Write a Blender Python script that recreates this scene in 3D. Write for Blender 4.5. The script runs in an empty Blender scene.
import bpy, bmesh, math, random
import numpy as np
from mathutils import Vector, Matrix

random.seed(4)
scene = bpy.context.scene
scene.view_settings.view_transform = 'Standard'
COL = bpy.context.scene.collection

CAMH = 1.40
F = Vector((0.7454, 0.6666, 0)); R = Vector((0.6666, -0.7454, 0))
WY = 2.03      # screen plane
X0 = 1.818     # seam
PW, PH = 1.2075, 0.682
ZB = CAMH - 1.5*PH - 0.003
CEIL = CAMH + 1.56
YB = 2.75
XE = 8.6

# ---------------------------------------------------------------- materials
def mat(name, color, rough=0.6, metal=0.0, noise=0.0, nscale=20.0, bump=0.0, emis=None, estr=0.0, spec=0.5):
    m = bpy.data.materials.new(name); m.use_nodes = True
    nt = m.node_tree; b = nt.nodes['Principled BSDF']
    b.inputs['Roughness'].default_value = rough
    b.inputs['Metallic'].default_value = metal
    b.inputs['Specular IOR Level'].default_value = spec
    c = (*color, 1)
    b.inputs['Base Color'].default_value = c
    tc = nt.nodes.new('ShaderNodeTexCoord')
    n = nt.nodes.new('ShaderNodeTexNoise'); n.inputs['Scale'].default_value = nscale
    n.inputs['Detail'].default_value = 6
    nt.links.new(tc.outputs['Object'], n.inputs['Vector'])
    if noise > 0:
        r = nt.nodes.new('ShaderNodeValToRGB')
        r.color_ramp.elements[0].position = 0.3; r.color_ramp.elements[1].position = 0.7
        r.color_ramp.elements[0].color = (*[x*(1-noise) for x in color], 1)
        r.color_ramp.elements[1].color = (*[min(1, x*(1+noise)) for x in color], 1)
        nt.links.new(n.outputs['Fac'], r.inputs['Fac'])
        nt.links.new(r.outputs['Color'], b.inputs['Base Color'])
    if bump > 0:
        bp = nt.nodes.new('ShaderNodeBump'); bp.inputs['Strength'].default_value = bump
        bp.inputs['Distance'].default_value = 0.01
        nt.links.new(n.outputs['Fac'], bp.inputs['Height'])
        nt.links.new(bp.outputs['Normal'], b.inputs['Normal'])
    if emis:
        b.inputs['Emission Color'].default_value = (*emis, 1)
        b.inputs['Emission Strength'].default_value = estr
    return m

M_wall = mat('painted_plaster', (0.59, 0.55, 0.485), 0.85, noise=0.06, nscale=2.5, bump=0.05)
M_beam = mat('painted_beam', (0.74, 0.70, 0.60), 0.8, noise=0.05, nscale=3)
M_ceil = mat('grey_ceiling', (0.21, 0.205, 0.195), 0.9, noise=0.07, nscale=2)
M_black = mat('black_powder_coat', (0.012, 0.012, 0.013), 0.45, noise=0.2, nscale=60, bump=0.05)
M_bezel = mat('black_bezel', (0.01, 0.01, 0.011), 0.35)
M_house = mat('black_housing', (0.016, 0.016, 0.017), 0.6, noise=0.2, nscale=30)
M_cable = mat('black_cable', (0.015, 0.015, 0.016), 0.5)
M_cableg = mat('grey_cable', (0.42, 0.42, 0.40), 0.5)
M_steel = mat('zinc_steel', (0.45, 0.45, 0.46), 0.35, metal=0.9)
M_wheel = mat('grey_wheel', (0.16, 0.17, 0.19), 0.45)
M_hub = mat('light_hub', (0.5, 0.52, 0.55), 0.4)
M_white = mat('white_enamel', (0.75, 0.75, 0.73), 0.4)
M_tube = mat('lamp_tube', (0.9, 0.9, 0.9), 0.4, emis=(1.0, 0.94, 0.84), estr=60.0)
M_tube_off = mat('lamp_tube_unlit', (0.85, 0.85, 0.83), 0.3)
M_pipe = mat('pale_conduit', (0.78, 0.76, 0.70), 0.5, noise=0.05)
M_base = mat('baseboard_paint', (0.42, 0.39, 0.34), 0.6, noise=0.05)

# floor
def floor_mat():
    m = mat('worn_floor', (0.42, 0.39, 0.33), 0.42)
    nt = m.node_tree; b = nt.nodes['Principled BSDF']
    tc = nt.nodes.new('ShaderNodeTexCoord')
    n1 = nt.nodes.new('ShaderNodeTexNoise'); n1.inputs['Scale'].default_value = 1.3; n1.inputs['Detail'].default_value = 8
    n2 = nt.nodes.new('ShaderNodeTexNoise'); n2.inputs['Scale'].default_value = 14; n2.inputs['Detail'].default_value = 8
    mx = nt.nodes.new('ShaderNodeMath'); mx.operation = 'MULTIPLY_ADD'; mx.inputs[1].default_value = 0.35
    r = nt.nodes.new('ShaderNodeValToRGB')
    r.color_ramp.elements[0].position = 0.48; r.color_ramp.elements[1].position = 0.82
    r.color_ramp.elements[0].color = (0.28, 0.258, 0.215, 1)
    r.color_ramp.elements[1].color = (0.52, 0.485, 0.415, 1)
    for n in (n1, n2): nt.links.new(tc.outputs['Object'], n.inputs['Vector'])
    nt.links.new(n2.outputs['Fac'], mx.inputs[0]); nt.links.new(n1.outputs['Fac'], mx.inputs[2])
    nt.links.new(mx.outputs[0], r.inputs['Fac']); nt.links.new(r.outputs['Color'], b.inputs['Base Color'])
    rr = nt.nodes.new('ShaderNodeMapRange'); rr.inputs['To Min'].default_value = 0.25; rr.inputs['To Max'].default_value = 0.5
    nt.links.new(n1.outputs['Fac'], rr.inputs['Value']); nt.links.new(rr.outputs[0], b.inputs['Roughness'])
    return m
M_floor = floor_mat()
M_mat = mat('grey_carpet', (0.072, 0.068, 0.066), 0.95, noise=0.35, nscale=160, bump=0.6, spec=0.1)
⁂
SHORT TASK -> Take the lines above from the first through the one containing "from mathutils import Vector, Matrix" and reproduce them exactly; include nothing else.

RESULT OF THIS TASK ->
Write a Blender Python script that recreates this scene in 3D. Write for Blender 4.5. The script runs in an empty Blender scene.
import bpy, bmesh, math, random
import numpy as np
from mathutils import Vector, Matrix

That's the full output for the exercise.